====== Supplied data
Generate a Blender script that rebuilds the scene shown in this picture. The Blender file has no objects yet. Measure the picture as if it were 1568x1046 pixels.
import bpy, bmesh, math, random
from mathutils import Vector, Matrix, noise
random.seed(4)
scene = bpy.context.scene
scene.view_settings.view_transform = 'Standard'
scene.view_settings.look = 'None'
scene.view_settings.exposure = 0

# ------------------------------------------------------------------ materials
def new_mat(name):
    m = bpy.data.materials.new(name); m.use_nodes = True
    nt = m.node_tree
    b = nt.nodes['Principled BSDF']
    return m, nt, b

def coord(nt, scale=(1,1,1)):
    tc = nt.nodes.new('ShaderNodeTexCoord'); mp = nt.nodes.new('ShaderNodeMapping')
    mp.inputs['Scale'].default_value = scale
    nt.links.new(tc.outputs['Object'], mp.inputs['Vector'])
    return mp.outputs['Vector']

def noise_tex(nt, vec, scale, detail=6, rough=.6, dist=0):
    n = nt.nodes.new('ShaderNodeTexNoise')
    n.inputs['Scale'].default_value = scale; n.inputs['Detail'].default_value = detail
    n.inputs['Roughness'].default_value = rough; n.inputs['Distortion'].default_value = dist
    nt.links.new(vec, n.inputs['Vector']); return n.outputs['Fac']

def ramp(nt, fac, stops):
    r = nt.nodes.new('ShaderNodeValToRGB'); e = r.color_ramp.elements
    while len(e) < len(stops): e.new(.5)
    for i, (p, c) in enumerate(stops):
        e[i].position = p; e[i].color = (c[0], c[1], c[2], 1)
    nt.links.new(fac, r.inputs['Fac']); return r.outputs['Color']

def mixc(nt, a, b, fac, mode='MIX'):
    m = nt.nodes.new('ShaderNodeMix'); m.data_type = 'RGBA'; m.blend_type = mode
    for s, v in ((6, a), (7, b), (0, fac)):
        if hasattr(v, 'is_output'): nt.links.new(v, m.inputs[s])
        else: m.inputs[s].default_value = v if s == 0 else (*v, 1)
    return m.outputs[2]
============
Instruction |
Reproduce the listing above verbatim, from first line to last.

Solution for this exercise |
Generate a Blender script that rebuilds the scene shown in this picture. The Blender file has no objects yet. Measure the picture as if it were 1568x1046 pixels.
import bpy, bmesh, math, random
from mathutils import Vector, Matrix, noise
random.seed(4)
scene = bpy.context.scene
scene.view_settings.view_transform = 'Standard'
scene.view_settings.look = 'None'
scene.view_settings.exposure = 0

# ------------------------------------------------------------------ materials
def new_mat(name):
    m = bpy.data.materials.new(name); m.use_nodes = True
    nt = m.node_tree
    b = nt.nodes['Principled BSDF']
    return m, nt, b

def coord(nt, scale=(1,1,1)):
    tc = nt.nodes.new('ShaderNodeTexCoord'); mp = nt.nodes.new('ShaderNodeMapping')
    mp.inputs['Scale'].default_value = scale
    nt.links.new(tc.outputs['Object'], mp.inputs['Vector'])
    return mp.outputs['Vector']

def noise_tex(nt, vec, scale, detail=6, rough=.6, dist=0):
    n = nt.nodes.new('ShaderNodeTexNoise')
    n.inputs['Scale'].default_value = scale; n.inputs['Detail'].default_value = detail
    n.inputs['Roughness'].default_value = rough; n.inputs['Distortion'].default_value = dist
    nt.links.new(vec, n.inputs['Vector']); return n.outputs['Fac']

def ramp(nt, fac, stops):
    r = nt.nodes.new('ShaderNodeValToRGB'); e = r.color_ramp.elements
    while len(e) < len(stops): e.new(.5)
    for i, (p, c) in enumerate(stops):
        e[i].position = p; e[i].color = (c[0], c[1], c[2], 1)
    nt.links.new(fac, r.inputs['Fac']); return r.outputs['Color']

def mixc(nt, a, b, fac, mode='MIX'):
    m = nt.nodes.new('ShaderNodeMix'); m.data_type = 'RGBA'; m.blend_type = mode
    for s, v in ((6, a), (7, b), (0, fac)):
        if hasattr(v, 'is_output'): nt.links.new(v, m.inputs[s])
        else: m.inputs[s].default_value = v if s == 0 else (*v, 1)
    return m.outputs[2]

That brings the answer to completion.